3.    Emics and Etics: The most common terms in ethnography are emics and etics, and they are associated directly to spontaneity.  The emic perspective is defined as the insider’s view or the informant’s view of reality and is the heart of ethnographic research.  The emic perspective is important to understand the behaviors of the participants. The outsider’s perspective is called as etic which reveals the researchers abstractions, or the scientific explanation of reality. Both the viewpoints are important in helping the ethnographer understand why members of that particular group do what they do, and both are important if the ethnographer is to understand and accurately explain situations and behaviors. The viewpoints help ethnographer develop theoretical interpretations. The term native was used by prior researchers to refer to the people they studied, and they wrote about the emic point of view.
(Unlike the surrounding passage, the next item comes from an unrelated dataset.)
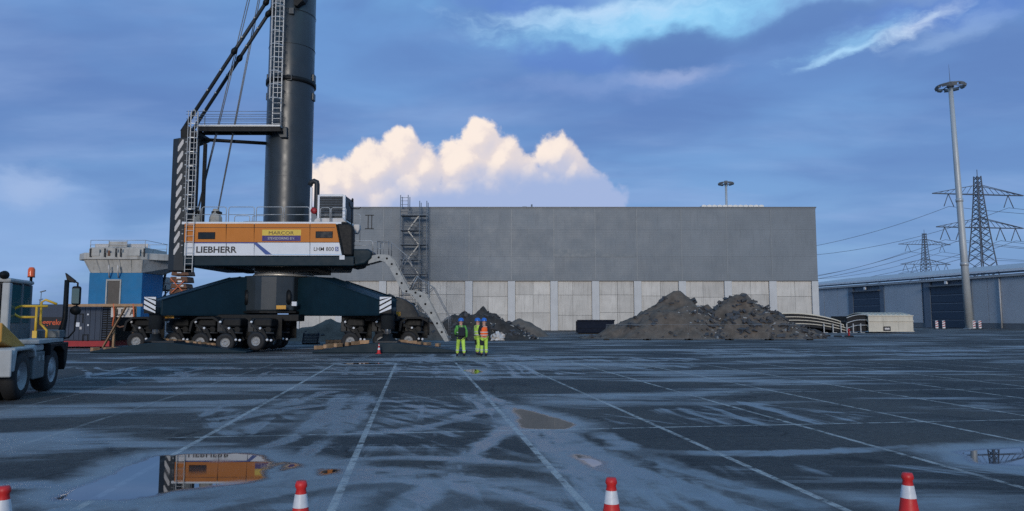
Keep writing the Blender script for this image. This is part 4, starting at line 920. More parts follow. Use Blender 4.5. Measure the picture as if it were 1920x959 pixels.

But recently the objective of ethnographies has widened to include other kinds of social groups; the term informant has been used widely to explain members of a sample. Researchers who are interested to know the informants view point use cognitive methods to collect, interpret and give meaning to interview data.  Researchers who are interested in scientific framework use etic approach and collect data by observing the informants and by carrying out informal interview.